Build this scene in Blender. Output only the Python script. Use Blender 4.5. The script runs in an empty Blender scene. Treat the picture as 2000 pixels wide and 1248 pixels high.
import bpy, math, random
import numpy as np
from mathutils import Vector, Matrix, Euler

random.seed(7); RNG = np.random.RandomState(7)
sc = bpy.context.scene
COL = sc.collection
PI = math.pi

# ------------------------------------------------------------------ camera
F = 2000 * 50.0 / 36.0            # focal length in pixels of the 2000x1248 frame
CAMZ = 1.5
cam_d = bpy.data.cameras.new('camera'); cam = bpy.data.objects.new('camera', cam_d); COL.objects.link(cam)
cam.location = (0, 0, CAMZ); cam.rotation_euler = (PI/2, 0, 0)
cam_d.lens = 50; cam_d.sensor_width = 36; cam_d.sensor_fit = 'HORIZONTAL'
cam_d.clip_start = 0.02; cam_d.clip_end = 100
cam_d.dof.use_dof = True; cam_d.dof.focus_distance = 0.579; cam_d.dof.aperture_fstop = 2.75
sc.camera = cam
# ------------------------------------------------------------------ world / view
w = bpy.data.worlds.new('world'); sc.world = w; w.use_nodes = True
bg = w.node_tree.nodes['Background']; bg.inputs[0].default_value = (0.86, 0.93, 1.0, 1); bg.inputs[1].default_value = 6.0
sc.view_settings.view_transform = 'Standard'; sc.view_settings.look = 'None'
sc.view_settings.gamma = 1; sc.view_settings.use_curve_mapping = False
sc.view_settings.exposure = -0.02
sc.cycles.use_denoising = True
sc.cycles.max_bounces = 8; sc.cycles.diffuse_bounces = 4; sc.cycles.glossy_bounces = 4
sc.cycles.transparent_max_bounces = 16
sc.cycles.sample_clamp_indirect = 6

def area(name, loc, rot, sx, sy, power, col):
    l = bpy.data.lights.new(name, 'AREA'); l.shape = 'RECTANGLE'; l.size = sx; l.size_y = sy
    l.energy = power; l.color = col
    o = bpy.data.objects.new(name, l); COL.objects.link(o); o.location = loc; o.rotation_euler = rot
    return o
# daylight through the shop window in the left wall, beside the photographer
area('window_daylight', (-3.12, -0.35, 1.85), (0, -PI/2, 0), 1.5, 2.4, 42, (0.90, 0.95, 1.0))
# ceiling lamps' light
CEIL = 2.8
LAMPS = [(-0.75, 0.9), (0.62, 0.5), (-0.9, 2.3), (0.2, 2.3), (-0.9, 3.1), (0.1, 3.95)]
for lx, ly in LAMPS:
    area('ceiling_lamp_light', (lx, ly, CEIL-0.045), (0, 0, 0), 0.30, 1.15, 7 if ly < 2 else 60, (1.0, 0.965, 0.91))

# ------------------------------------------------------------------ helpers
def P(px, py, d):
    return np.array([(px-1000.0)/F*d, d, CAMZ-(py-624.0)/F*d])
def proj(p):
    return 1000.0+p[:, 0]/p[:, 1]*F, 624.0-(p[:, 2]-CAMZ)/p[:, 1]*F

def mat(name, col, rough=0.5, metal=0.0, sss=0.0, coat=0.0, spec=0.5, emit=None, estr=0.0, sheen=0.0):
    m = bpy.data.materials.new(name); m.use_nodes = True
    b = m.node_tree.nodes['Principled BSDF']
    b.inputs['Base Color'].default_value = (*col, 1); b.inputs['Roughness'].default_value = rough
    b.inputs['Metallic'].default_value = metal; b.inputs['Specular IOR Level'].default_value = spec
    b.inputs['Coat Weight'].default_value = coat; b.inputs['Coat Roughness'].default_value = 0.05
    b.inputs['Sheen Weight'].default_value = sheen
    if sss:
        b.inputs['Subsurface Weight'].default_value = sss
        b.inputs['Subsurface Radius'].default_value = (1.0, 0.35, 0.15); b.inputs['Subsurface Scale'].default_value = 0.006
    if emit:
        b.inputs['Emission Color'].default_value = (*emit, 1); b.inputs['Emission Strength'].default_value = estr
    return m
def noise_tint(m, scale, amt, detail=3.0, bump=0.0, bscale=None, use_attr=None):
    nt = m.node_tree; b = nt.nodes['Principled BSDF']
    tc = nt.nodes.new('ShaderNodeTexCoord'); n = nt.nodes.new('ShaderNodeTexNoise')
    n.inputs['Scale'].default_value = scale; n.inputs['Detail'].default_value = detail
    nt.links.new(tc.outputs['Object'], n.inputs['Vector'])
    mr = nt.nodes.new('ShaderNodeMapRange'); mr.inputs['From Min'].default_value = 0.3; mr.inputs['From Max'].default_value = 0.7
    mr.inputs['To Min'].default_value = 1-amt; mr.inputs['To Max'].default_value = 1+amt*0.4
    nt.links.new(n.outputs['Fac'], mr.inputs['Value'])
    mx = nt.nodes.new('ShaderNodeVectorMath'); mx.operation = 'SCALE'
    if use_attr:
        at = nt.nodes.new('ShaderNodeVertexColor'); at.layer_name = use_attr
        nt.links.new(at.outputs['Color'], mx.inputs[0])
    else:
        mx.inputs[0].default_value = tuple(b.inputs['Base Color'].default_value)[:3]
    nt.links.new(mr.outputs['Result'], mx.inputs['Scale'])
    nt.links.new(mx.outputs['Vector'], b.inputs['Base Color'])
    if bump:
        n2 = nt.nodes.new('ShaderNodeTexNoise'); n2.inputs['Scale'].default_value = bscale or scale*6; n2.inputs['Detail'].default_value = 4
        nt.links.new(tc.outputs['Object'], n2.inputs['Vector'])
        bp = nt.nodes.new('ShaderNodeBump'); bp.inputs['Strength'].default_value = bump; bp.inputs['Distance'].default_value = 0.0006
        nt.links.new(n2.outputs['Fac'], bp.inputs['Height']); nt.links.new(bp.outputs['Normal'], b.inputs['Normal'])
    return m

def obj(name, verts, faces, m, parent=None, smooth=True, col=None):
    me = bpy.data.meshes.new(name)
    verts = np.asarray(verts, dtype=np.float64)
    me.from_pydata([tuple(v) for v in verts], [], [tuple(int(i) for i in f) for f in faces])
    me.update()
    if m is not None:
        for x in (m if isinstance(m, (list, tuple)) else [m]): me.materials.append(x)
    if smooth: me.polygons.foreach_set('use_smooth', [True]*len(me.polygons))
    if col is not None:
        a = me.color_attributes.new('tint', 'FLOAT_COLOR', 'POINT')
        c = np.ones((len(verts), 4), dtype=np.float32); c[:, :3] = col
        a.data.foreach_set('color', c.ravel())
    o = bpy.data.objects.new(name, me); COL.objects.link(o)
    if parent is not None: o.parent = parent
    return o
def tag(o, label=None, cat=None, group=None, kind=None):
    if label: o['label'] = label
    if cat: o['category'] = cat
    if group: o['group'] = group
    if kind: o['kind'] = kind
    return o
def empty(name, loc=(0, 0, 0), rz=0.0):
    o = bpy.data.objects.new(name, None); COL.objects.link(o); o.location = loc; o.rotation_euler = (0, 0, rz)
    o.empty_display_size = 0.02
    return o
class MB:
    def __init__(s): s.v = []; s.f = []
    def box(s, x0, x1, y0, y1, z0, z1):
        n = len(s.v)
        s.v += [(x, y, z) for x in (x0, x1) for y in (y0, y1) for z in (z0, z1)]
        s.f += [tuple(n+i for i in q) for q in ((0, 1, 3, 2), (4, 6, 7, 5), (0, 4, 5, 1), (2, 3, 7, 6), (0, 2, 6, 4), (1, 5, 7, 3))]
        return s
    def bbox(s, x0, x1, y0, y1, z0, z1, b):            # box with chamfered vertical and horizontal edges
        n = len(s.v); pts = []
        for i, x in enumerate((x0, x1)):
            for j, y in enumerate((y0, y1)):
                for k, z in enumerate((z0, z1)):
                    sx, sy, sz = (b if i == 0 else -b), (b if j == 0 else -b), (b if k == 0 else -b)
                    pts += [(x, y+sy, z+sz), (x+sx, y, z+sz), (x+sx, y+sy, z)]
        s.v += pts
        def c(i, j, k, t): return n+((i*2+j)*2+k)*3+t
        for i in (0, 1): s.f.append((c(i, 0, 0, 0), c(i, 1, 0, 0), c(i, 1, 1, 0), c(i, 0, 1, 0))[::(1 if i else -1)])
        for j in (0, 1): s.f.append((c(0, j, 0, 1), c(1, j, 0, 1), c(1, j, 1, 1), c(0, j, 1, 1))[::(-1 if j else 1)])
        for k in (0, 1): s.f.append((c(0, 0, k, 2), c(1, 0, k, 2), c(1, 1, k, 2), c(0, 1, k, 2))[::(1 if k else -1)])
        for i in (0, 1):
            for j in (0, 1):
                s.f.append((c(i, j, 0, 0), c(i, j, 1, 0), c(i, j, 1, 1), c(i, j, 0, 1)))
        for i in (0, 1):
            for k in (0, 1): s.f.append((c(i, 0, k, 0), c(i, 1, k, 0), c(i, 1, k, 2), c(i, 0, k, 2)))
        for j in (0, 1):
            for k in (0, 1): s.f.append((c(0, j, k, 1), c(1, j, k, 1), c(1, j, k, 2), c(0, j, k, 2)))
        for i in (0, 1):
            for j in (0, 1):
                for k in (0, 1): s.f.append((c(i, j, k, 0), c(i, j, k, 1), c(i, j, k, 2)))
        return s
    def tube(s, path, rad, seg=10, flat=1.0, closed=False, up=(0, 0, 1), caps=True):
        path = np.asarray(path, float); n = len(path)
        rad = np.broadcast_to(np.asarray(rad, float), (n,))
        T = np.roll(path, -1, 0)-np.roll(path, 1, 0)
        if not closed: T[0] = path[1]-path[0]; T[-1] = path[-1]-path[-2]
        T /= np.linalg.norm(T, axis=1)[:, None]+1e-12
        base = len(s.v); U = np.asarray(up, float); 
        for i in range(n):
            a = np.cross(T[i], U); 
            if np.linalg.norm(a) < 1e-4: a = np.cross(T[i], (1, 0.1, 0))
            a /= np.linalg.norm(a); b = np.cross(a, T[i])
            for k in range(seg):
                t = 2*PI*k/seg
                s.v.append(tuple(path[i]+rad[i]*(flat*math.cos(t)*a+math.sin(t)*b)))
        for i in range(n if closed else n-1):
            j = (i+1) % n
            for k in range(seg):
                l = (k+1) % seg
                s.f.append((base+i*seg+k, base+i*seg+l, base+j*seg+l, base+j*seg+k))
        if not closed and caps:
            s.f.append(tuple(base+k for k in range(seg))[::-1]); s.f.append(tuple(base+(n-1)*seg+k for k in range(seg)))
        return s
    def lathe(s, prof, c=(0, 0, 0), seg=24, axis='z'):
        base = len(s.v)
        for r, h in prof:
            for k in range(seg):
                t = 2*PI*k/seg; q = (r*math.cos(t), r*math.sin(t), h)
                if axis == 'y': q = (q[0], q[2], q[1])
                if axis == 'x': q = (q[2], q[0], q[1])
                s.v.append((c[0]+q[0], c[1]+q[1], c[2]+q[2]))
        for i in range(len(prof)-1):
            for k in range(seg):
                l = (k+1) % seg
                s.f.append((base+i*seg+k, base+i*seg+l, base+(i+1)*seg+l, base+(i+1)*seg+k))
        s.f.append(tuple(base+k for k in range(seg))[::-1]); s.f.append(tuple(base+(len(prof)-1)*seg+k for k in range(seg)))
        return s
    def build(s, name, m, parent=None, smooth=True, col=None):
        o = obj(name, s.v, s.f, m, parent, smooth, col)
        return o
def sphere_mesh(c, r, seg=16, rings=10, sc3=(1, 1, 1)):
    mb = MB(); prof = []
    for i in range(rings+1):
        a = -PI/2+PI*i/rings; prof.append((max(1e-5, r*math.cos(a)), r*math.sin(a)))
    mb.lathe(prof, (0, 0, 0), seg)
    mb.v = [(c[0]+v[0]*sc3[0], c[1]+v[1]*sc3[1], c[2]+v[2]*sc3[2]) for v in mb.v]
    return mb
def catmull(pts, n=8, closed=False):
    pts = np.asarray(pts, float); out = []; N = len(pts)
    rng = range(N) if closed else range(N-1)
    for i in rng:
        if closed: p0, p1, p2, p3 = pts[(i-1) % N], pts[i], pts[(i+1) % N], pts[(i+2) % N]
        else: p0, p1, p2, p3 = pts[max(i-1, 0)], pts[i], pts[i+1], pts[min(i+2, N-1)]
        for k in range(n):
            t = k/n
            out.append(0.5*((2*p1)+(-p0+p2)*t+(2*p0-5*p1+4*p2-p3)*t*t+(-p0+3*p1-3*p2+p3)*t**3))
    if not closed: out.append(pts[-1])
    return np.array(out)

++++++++

## [DIRECTION]
Starting with the first line of the data above, copy each line exactly until you reach the line with "PI = math.pi"; include that line as well.

## [RESULT OF THE EXERCISE]
Build this scene in Blender. Output only the Python script. Use Blender 4.5. The script runs in an empty Blender scene. Treat the picture as 2000 pixels wide and 1248 pixels high.
import bpy, math, random
import numpy as np
from mathutils import Vector, Matrix, Euler

random.seed(7); RNG = np.random.RandomState(7)
sc = bpy.context.scene
COL = sc.collection
PI = math.pi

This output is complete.